FreDN: Spectral Disentanglement for Time Series Forecasting via Learnable Frequency Decomposition
Zhongde An, Jinhong You, Jiyanglin Li, Yiming Tang, Wen Li, Heming Du, Shouguo Du
TL;DR
FreDN addresses spectral entanglement in frequency-domain forecasting for non-stationary time series by introducing a learnable Frequency Disentangler that separates trend and seasonal components directly in the spectral domain, and a parameter-efficient ReIm Block to model complex spectra with real-valued projections. It provides a theory-grounded loss analysis showing the benefits of frequency-domain MAE and demonstrates substantial empirical gains across seven long-horizon benchmarks, along with notable reductions in parameter count and computation compared with standard complex-valued architectures.

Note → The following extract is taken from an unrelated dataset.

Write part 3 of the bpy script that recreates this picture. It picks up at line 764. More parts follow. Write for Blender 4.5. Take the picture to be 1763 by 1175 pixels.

The work offers a practical, scalable approach to capture global periodic patterns while maintaining compatibility with real-valued networks, and it supplies theoretical insights into gradient propagation in time- and frequency-domain losses. Overall, FreDN delivers improved forecasting accuracy and efficiency in non-stationary settings, highlighting the value of learnable frequency-domain decomposition for real-world time series tasks.
Abstract
Time series forecasting is essential in a wide range of real world applications. Recently, frequency-domain methods have attracted increasing interest for their ability to capture global dependencies. However, when applied to non-stationary time series, these methods encounter the $\textit{spectral entanglement}$ and the computational burden of complex-valued learning. The $\textit{spectral entanglement}$ refers to the overlap of trends, periodicities, and noise across the spectrum due to $\textit{spectral leakage}$ and the presence of non-stationarity. However, existing decompositions are not suited to resolving spectral entanglement. To address this, we propose the Frequency Decomposition Network (FreDN), which introduces a learnable Frequency Disentangler module to separate trend and periodic components directly in the frequency domain. Furthermore, we propose a theoretically supported ReIm Block to reduce the complexity of complex-valued operations while maintaining performance. We also re-examine the frequency-domain loss function and provide new theoretical insights into its effectiveness. Extensive experiments on seven long-term forecasting benchmarks demonstrate that FreDN outperforms state-of-the-art methods by up to 10\%. Furthermore, compared with standard complex-valued architectures, our real-imaginary shared-parameter design reduces the parameter count and computational cost by at least 50\%.